Shropshire Star

Peter Rhodes on vegan kilts, dangerous statistics and the global message of McDonald's

Read today's column from Peter Rhodes.

Published
Kilts without guilt?

That nation-shattering, constitution-threatening, media-obsessing Royal Crisis in full:

  • Harry and Meghan ask to spend more time in Canada

  • Queen says: “Oh, all right, then.”

  • That's it.

From Scotland comes news of a company manufacturing vegan kilts, avoiding all animal products such as wool and leather. The result is a pleated polyester bloke-skirt with plastic straps. But why stop there? Where is the macrobiotic sporran, the plant-based Tam o' Shanter, the lentil-derived dirk? Are we serious about saving this planet or not?

How statistics are made up. According to the Crime Survey for England and Wales this week, about one in five adults experienced some form of child abuse before they turned 16. Which sounds appalling until you read the small print: “Experiences ranged from being threatened as a child to rape.” In which bizarre parallel universe can a verbal threat be in any way equated to child-rape?
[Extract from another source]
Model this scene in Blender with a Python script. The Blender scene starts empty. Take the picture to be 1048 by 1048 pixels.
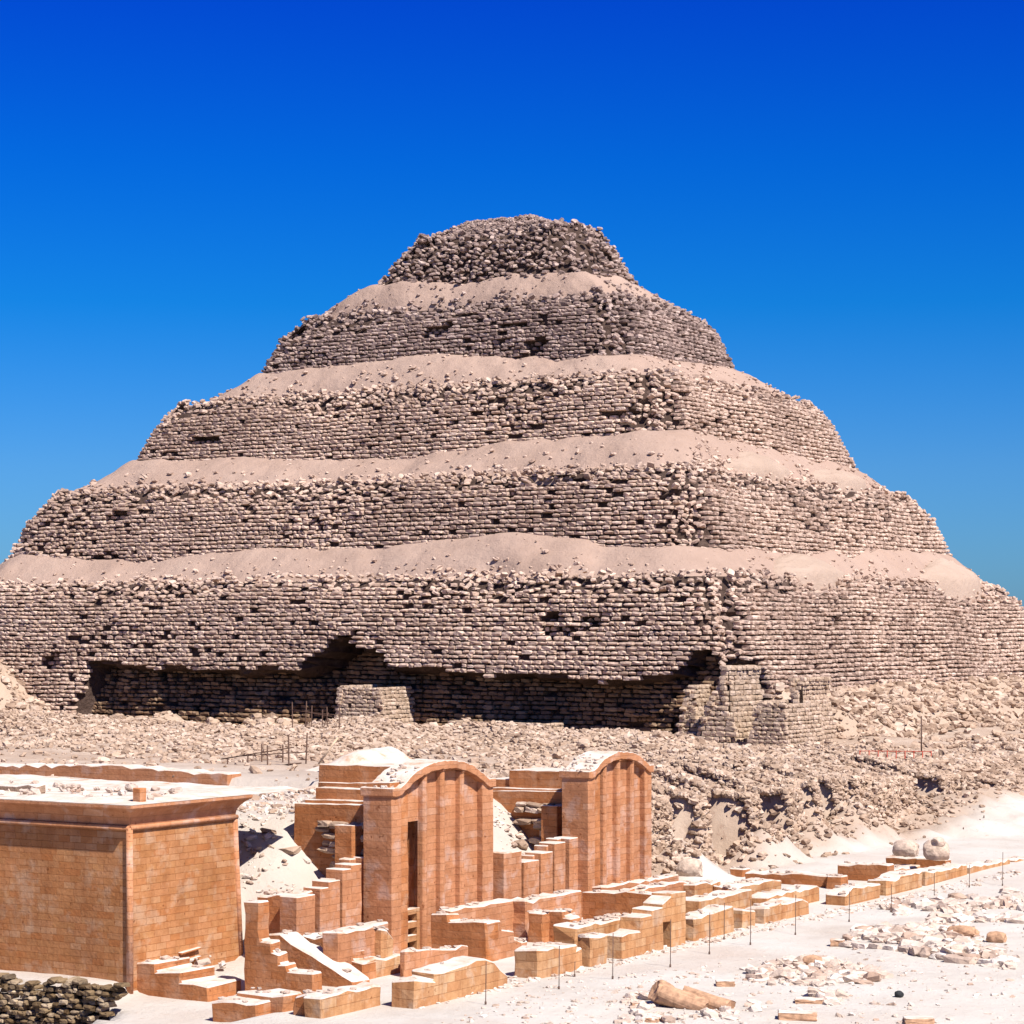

These figures seem to prove that if you spread the criteria wide enough, you can prove anything.

“You wait till your father gets home.” Quickly, log it, prosecute it, put the mother on probation. That threat is surely another appalling case of child abuse.

The same catch-all approach is seen in the nationwide offensive against motorists who stray a few mph over the speed limit. What we need is law enforcement that works like a sniper to pick off the truly homicidal drivers and the vilest child abusers without mercy. Instead, the authorities use the shotgun approach. They try to convince us that a) nicking thousands of harmless motorists at 34mph is saving us from road carnage and b) extending the definition of child abuse to cover normal family behaviour and getting thousands of convictions will somehow reduce childhood suffering. Yet as the net is cast ever wider the sadistic, long-term torture and murder of infants goes on year after year, committed by a relatively small number of monsters, while cops and social workers are looking the other way.

The last barricade has fallen. Until now, the tiny county of Rutland has been the only English county without a McDonald's restaurant. Councillors this week voted to allow a drive-through. I dare say the locals (Rutlanders? Ruttles?) will quickly learn the global lesson of McDonald's, or for that matter of any fast-food joint. To have one 200 yards from your home is a great asset. To have one 10 yards from your home is a damn nuisance.

Men who go down to the sea in ships have always been a special breed. Cornwall: This Fishing Life (BBC2) is a fascinating study of big, blunt fishing-boat blokes who, depending on the tide, currents and fathomless panic of unseen silvery shoals, can make nothing one night and £1,000 the next. Catch it if you can. I guarantee you'll never feel the same way about sardines on toast.